Since so many of you loved seeing the footage of Byrne’s love, Duncan Miller, at the Beaufort 3 Century forum, I thought I’d share an idea to honor him. I never knew Duncan well. He was sliding down the slope of Alzheimer’s when I met him and I remember him mostly through the stories Byrne told. Theirs is still the best love story I have ever known. Married twice, once in secret, devoted to each other for 60 years, him watching her get dressed each day of those 60 years and telling her she was marvelous.

Byrne had very few regrets in life, but the one she shared with me is one that I hope I can erase. Duncan was a writer. A dedicated writer. One who completed six full-length novels without the reinforcing, confidence boost of publication. He kept at it, rejection after rejection. Byrne was his believer. She typed every manuscript (before computers) and every query letter to agents and publishers. She kept those manuscripts for years after his death. She felt she’d failed him – by not getting him published.
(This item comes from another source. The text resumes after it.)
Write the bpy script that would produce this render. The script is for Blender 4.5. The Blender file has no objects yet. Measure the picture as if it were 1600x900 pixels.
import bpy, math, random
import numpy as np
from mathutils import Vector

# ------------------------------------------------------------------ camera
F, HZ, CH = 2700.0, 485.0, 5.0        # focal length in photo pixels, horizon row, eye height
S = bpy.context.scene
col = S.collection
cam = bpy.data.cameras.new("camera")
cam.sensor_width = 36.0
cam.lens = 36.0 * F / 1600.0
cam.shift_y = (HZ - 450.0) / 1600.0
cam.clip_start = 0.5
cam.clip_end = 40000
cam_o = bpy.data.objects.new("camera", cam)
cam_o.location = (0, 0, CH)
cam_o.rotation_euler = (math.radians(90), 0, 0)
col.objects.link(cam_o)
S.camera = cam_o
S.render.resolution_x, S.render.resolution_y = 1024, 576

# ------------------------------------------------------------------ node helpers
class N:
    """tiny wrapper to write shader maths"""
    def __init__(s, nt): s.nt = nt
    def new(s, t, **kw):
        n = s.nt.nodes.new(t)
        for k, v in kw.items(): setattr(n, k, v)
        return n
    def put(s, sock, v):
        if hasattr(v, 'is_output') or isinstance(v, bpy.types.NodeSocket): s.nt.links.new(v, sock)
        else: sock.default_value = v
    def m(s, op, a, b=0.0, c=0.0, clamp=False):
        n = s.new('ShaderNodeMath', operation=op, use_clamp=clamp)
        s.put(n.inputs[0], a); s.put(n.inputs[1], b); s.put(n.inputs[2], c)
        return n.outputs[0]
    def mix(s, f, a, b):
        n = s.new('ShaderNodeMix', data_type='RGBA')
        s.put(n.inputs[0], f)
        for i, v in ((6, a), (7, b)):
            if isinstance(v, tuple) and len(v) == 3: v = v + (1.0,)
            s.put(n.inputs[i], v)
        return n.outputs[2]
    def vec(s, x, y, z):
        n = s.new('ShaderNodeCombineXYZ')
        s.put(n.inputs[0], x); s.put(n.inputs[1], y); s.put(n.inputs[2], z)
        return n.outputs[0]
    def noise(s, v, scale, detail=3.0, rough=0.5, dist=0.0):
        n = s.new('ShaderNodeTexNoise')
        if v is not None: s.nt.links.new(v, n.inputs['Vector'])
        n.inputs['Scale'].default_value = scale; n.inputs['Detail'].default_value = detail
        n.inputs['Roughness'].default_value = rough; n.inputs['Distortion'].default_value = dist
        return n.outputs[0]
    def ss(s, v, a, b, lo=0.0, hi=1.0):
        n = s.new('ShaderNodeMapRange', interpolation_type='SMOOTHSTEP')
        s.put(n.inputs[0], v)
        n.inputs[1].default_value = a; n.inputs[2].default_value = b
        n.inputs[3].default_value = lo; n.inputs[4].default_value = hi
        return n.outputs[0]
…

So here’s my idea. With the help of a few of my siblings-by-Byrne, and the Otram Slabess poetry group, I culled through some of Duncan’s manuscripts and pulled, from them, an assemblage. The common thread through six novels. It’s how I’ve ended my memoir. If an editor out there likes the manuscript, then Byrne would say “Duncan darling, at last you are published.”
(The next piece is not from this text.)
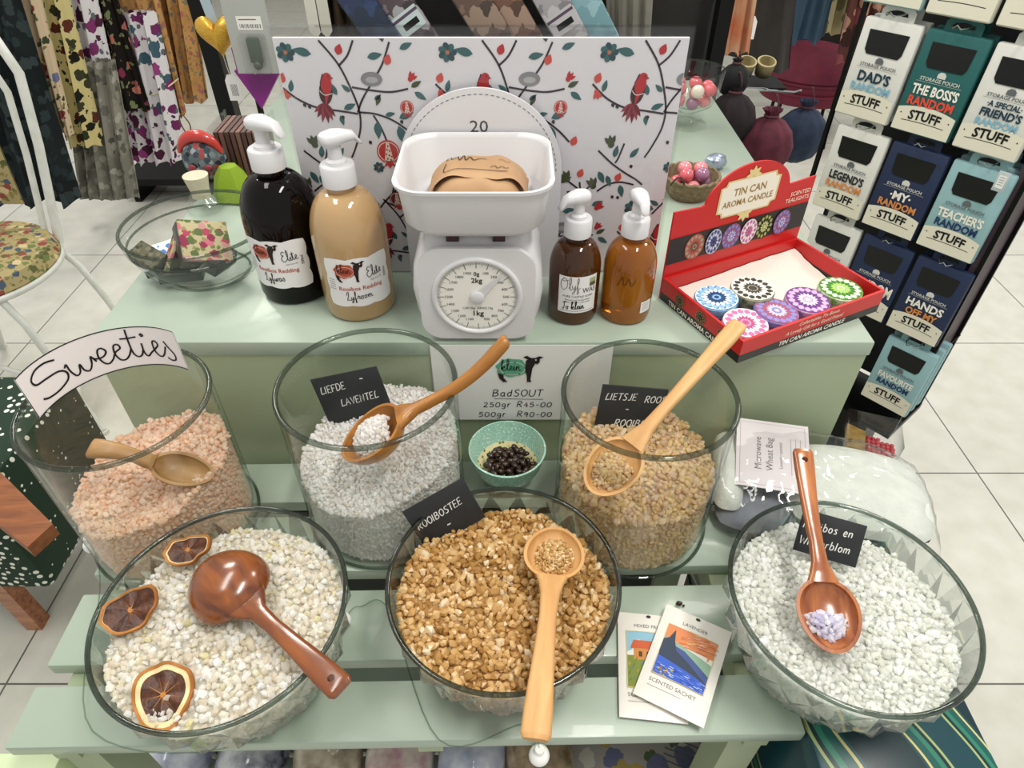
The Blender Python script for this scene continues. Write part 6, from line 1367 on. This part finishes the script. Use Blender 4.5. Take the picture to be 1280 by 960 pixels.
tag(build('green_wedge_pouch', mb, pm('olive_green_felt', '#7f9a1c', 0.8, bmp=0.3), mtx=Matrix.Translation(p), angle=20), 'bright olive green felt piece behind the dark bottle', 'felt piece')
# mosaic ornament with a red band
p = upr(268, 236); p.z = ZT; oz = 0.045
orn = thing('mosaic_ornament', 'round grey mosaic ornament with a red band and a cord loop, behind the clear bowl', 'ornament', p)
mb = MB(); mb.lathe([(1e-7, 0), (0.018, 0), (0.020, 0.006), (0.010, 0.016), (1e-7, 0.017)], 20); build('foot', mb, pm('dark_stone', '#3a4144', 0.6), orn)
m_mos = floral('mosaic_grey', '#5d666a', ['#2c3338', '#8f9ba0', '#6f7a7e', '#3f4a52', '#9a4a48'], 130, 0.6)
mb = MB(); mb.ball((0, 0, oz), 0.031, 28, 18, sc=(1, 0.75, 1)); build('mosaic_body', mb, m_mos, orn)
mb = MB(); mb.tube([(0.030 * math.cos(a), -0.006, oz + 0.004 + 0.031 * math.sin(a)) for a in [PI * (0.08 + 0.84 * q / 20) for q in range(21)]], [0.0085 * (0.35 + 0.65 * math.sin(PI * q / 20)) for q in range(21)], 12); build('red_band', mb, pm('red_glaze', '#b8322a', 0.25, coat=0.4), orn)
for sx in (-0.011, 0.011):
    mb = MB(); mb.ball((sx, -0.0215, oz - 0.004), 0.006, 14, 10, sc=(1, 0.5, 0.8)); build('eye_spot', mb, pm('red_spot', '#8a2c34', 0.4), orn)
mb = MB(); mb.tube(smooth3 if False else [(-0.012 - 0.006 * math.sin(PI * q / 10), 0, oz + 0.028 + 0.034 * math.sin(PI * q / 20)) for q in range(11)] + [(-0.012 + 0.006 * math.sin(PI * q / 10), 0, oz + 0.062 - 0.030 * q / 10) for q in range(1, 11)], 0.0009, 6); build('cord_loop', mb, flat('#6a5238'), orn)
# row of brown cards in a clear stand
p = upr(318, 222); cs = thing('card_stand', 'clear stand holding a row of brown cards behind the dark bottle', 'card stand', p)
mb = MB(); mb.box(-0.034, 0.034, -0.030, 0.045, 0.0, 0.004); mb.box(-0.036, -0.034, -0.030, 0.045, 0.0, 0.085); mb.box(0.034, 0.036, -0.030, 0.045, 0.0, 0.085); build('acrylic_stand', mb, m_film, cs, smooth=False)
for q in range(8):
    mb = MB(); mb.box(-0.031 + q * 0.0078, -0.031 + q * 0.0078 + 0.0055, -0.026, 0.040, 0.0045, 0.078)
    tag(build('brown_card', mb, pm('brown_card_%d' % (q % 3), ('#5c3f36', '#73544a', '#4c352e')[q % 3], 0.6), mtx=Matrix.Translation(p), smooth=False), 'brown card standing on edge in the clear stand behind the dark bottle', 'card', 'brown cards in the clear stand')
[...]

And so, here is Duncan’s love for Byrne, drawn from lines the world rejected.

I’m hanging with my fingertips on the lip of a big idea.

I must grab hold of the earth,

or be swept away through an endless sky.

The air is so still that summer scents lie coiled close to the ground.

The palm fronds splinter and tree toads cry.

The night sobs for me.

My mind returns to those moments when I first began to know you.

Seeing  through your eyes,

dancing on the edge of dreams.

I was a river coursing through your soft green banks.

We love each other for the sum of what we are.

Implicit with movement, even in repose.